=== Data listing ===

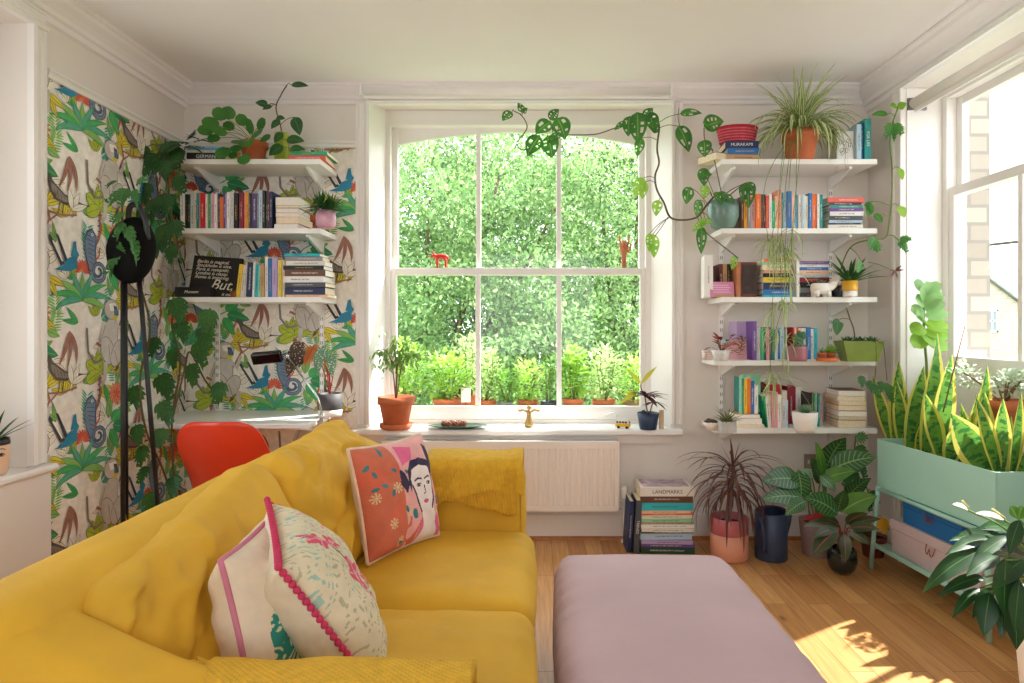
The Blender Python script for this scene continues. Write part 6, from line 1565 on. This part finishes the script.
# --- yellow and white pot
S12 = P(850, 297, 3.64); S12.z = SH_ZR[2]
t = thing('potted_aloe', 'spiky green plant in a yellow and white dipped pot, third plant shelf', 'potted plant', S12)
MB().lathe([(0, .0005), (.036, .0005), (.038, .004), (.039, .034)], 26).build('pot_base', CER, t); MB().lathe([(.0392, .033), (.041, .036), (.043, .09), (.039, .09), (.038, .06), (0, .06)], 26).build('pot', mat('yellow_glaze', 'DFA82A', .4, var=.06), t); MB().lathe([(0, .078), (.039, .078), (0, .082)], 20).build('soil', MAT_SOIL, t)
f = MB()
for k in range(30): leaf(f, (.012*math.cos(k*2.4), .012*math.sin(k*2.4), .08), rdir(k*2.4, rp.uniform(.25, 1.35)), rp.uniform(.12, .21), .022, 'blade', .35, .4, 0, 6)
f.build('foliage', L_MID, t)
# --- vine up the window pier
S13 = P(837, 297, 3.76); S13.z = SH_ZR[2]
t = thing('climbing_vine', 'split-leaf vine climbing the wall corner from a small dark pot beside the yellow one', 'potted plant', S13)
pot(t, .033, .026, .07, mat('black_glaze', '26242A', .4, var=.1), seg=20)
s = MB(); f = MB(); b0 = S13+V((0, 0, .06))
mp_ = [b0, P(843, 262, 3.68), P(852, 246, 3.62), P(868, 240, 3.58), P(885, 238, 3.56), P(889, 225, 3.56), P(892, 195, 3.56), P(892, 165, 3.56), P(890, 140, 3.56), P(893, 122, 3.56), P(898, 108, 3.56)]
q = spline(mp_, 6); s.tube(q, .0042, 6)
for b, e, w, k in (((888, 114), (872, 111), 6, 0), ((898, 108), (906, 102), 7, 1), ((897, 107), (890, 103), 6, 1), ((893, 124), (884, 137), 11, 0), ((894, 123), (904, 134), 11, 0), ((894, 124), (894, 140), 9, 0), ((899, 168), (904, 178), 6, 1), ((899, 206), (906, 216), 8, 1), ((871, 240), (880, 251), 13, 0), ((875, 237), (868, 247), 8, 0), ((899, 240), (912, 238), 9, 0), ((899, 241), (909, 252), 9, 0), ((867, 202), (873, 212), 9, 0), ((872, 205), (866, 214), 8, 0), ((874, 214), (884, 221), 7, 0), ((862, 262), (856, 270), 7, 0)):
    pleaf(f, P(*b, 3.54), P(*e, 3.5), w*3.5/640*1.15, 'ovate', 'split' if w > 8 else None, .35, (rp.uniform(-.2, .2), -1, .3), k, 8)
    n_ = min(q, key=lambda v: (v-P(*b, 3.54)).length); petiole(s, n_, P(*b, 3.54), .002, .012)
s.tube(spline([P(868, 262, 3.6), P(880, 265, 3.56), P(893, 271, 3.54)], 5), .0018, 5)
for e in ((901, 265), (904, 269), (890, 276), (889, 269), (898, 278)): pleaf(f, P(895, 271, 3.54), P(*e, 3.52), .012, 'lance', None, .2, m=2)
s.build('stems', STEM, t, S13); f.build('foliage', [L_MON, L_BRT, L_CRO], t, S13)
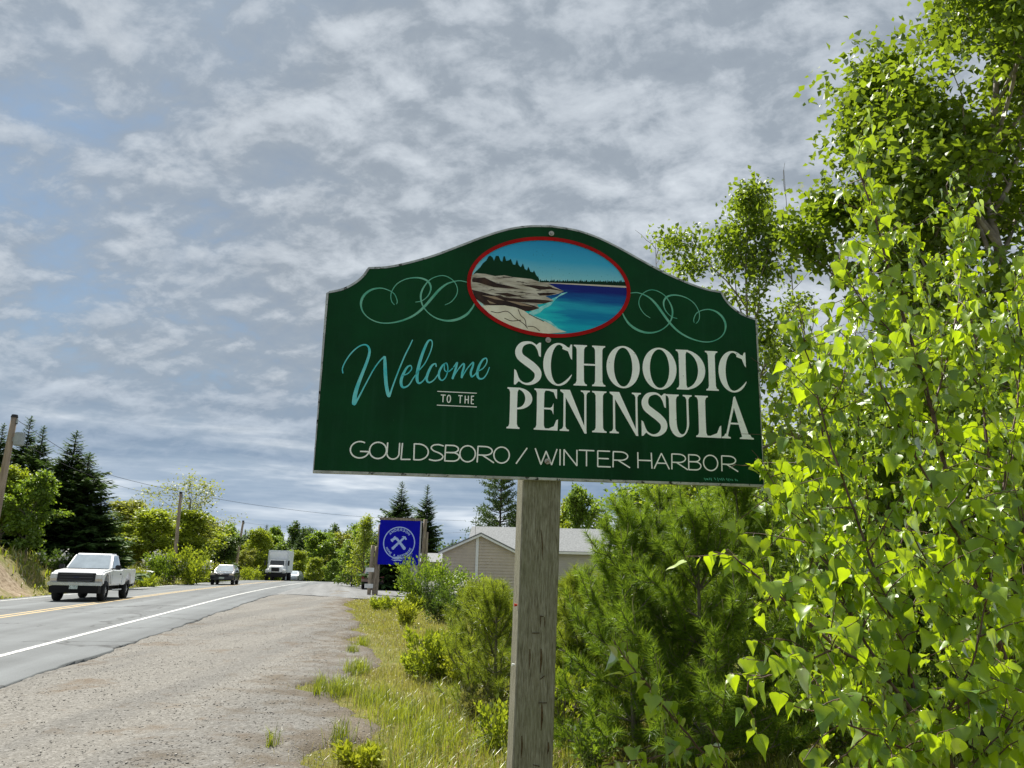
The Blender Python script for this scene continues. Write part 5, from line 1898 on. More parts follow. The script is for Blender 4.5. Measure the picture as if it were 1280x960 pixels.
def pine_far_data(seed, H, R):
    """old white pine: bare-ish trunk with flat plumes of foliage on level boughs"""
    r = np.random.default_rng(seed)
    lines = [(np.stack([np.zeros(6), np.zeros(6), np.linspace(0, H, 6)], 1), np.linspace(0.016 * H + 0.03, 0.02, 6))]
    C = []
    for i in range(15):
        t = 0.20 + 0.80 * (i + r.random() * 0.3) / 15
        for j in range(5):
            az = i * 0.9 + j * 1.257 + r.normal() * 0.25
            ln = R * (1.10 - t) ** 0.75 * (0.55 + 0.65 * r.random())
            d = np.array([math.cos(az), math.sin(az), 0.10 + 0.25 * t + r.normal() * 0.06])
            p0 = np.array([0, 0, t * H])
            lb = np.array([p0, p0 + d * ln * 0.5, p0 + d * ln + np.array([0, 0, 0.10 * ln])])
            lines.append((lb, np.array([0.05, 0.03, 0.012]) * H / 12))
            n = int(300 * ln / R) + 40
            f = 0.35 + 0.7 * r.random(n)
            c = p0 + d * (ln * f)[:, None] + np.stack([r.normal(size=n) * 0.11 * ln, r.normal(size=n) * 0.11 * ln, 0.10 * ln * f ** 2 + np.abs(r.normal(size=n)) * 0.025 * ln], 1)
            C.append(c)
    C = np.concatenate(C)
    n = len(C)
    D = unit(rand_unit(r, n) * np.array([1, 1, 0.5]) + np.array([0, 0, 0.25]))
    LV, LFc = kites(C, D, rand_unit(r, n), 0.024 * H * (0.7 + 0.6 * r.random(n)), np.full(n, 0.007 * H), 0.1)
    return tubes(lines, 5), (LV, LFc)


def place_tree(name, label, cat, px, py_top, Y, data, h_nominal, group=None, rz=0.0, wide=1.0, z=None):
    x = X(px, Y, 3.0)
    zb_ = tz(x, Y) if z is None else z
    top = P(px, py_top, Y)
    s = (top[2] - zb_) / h_nominal
    x = top[0]
    return tree_obj(name, label, cat, (x, Y, zb_ - 0.1), data, None, None, group, rz, (s * wide, s * wide, s))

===

**What the task asks**.
From the data above, write out everything exactly except the pictures.

**Result of this exercise**.
The Blender Python script for this scene continues. Write part 6, from line 1565 on. This part finishes the script.
# --- yellow and white pot
S12 = P(850, 297, 3.64); S12.z = SH_ZR[2]
t = thing('potted_aloe', 'spiky green plant in a yellow and white dipped pot, third plant shelf', 'potted plant', S12)
MB().lathe([(0, .0005), (.036, .0005), (.038, .004), (.039, .034)], 26).build('pot_base', CER, t); MB().lathe([(.0392, .033), (.041, .036), (.043, .09), (.039, .09), (.038, .06), (0, .06)], 26).build('pot', mat('yellow_glaze', 'DFA82A', .4, var=.06), t); MB().lathe([(0, .078), (.039, .078), (0, .082)], 20).build('soil', MAT_SOIL, t)
f = MB()
for k in range(30): leaf(f, (.012*math.cos(k*2.4), .012*math.sin(k*2.4), .08), rdir(k*2.4, rp.uniform(.25, 1.35)), rp.uniform(.12, .21), .022, 'blade', .35, .4, 0, 6)
f.build('foliage', L_MID, t)
# --- vine up the window pier
S13 = P(837, 297, 3.76); S13.z = SH_ZR[2]
t = thing('climbing_vine', 'split-leaf vine climbing the wall corner from a small dark pot beside the yellow one', 'potted plant', S13)
pot(t, .033, .026, .07, mat('black_glaze', '26242A', .4, var=.1), seg=20)
s = MB(); f = MB(); b0 = S13+V((0, 0, .06))
mp_ = [b0, P(843, 262, 3.68), P(852, 246, 3.62), P(868, 240, 3.58), P(885, 238, 3.56), P(889, 225, 3.56), P(892, 195, 3.56), P(892, 165, 3.56), P(890, 140, 3.56), P(893, 122, 3.56), P(898, 108, 3.56)]
q = spline(mp_, 6); s.tube(q, .0042, 6)
for b, e, w, k in (((888, 114), (872, 111), 6, 0), ((898, 108), (906, 102), 7, 1), ((897, 107), (890, 103), 6, 1), ((893, 124), (884, 137), 11, 0), ((894, 123), (904, 134), 11, 0), ((894, 124), (894, 140), 9, 0), ((899, 168), (904, 178), 6, 1), ((899, 206), (906, 216), 8, 1), ((871, 240), (880, 251), 13, 0), ((875, 237), (868, 247), 8, 0), ((899, 240), (912, 238), 9, 0), ((899, 241), (909, 252), 9, 0), ((867, 202), (873, 212), 9, 0), ((872, 205), (866, 214), 8, 0), ((874, 214), (884, 221), 7, 0), ((862, 262), (856, 270), 7, 0)):
    pleaf(f, P(*b, 3.54), P(*e, 3.5), w*3.5/640*1.15, 'ovate', 'split' if w > 8 else None, .35, (rp.uniform(-.2, .2), -1, .3), k, 8)
    n_ = min(q, key=lambda v: (v-P(*b, 3.54)).length); petiole(s, n_, P(*b, 3.54), .002, .012)
s.tube(spline([P(868, 262, 3.6), P(880, 265, 3.56), P(893, 271, 3.54)], 5), .0018, 5)
for e in ((901, 265), (904, 269), (890, 276), (889, 269), (898, 278)): pleaf(f, P(895, 271, 3.54), P(*e, 3.52), .012, 'lance', None, .2, m=2)
s.build('stems', STEM, t, S13); f.build('foliage', [L_MON, L_BRT, L_CRO], t, S13)
The Blender Python script for this scene continues. Write part 5, from line 1898 on. More parts follow. The script is for Blender 4.5. Measure the picture as if it were 1280x960 pixels.
def pine_far_data(seed, H, R):
    """old white pine: bare-ish trunk with flat plumes of foliage on level boughs"""
    r = np.random.default_rng(seed)
    lines = [(np.stack([np.zeros(6), np.zeros(6), np.linspace(0, H, 6)], 1), np.linspace(0.016 * H + 0.03, 0.02, 6))]
    C = []
    for i in range(15):
        t = 0.20 + 0.80 * (i + r.random() * 0.3) / 15
        for j in range(5):
            az = i * 0.9 + j * 1.257 + r.normal() * 0.25
            ln = R * (1.10 - t) ** 0.75 * (0.55 + 0.65 * r.random())
            d = np.array([math.cos(az), math.sin(az), 0.10 + 0.25 * t + r.normal() * 0.06])
            p0 = np.array([0, 0, t * H])
            lb = np.array([p0, p0 + d * ln * 0.5, p0 + d * ln + np.array([0, 0, 0.10 * ln])])
            lines.append((lb, np.array([0.05, 0.03, 0.012]) * H / 12))
            n = int(300 * ln / R) + 40
            f = 0.35 + 0.7 * r.random(n)
            c = p0 + d * (ln * f)[:, None] + np.stack([r.normal(size=n) * 0.11 * ln, r.normal(size=n) * 0.11 * ln, 0.10 * ln * f ** 2 + np.abs(r.normal(size=n)) * 0.025 * ln], 1)
            C.append(c)
    C = np.concatenate(C)
    n = len(C)
    D = unit(rand_unit(r, n) * np.array([1, 1, 0.5]) + np.array([0, 0, 0.25]))
    LV, LFc = kites(C, D, rand_unit(r, n), 0.024 * H * (0.7 + 0.6 * r.random(n)), np.full(n, 0.007 * H), 0.1)
    return tubes(lines, 5), (LV, LFc)


def place_tree(name, label, cat, px, py_top, Y, data, h_nominal, group=None, rz=0.0, wide=1.0, z=None):
    x = X(px, Y, 3.0)
    zb_ = tz(x, Y) if z is None else z
    top = P(px, py_top, Y)
    s = (top[2] - zb_) / h_nominal
    x = top[0]
    return tree_obj(name, label, cat, (x, Y, zb_ - 0.1), data, None, None, group, rz, (s * wide, s * wide, s))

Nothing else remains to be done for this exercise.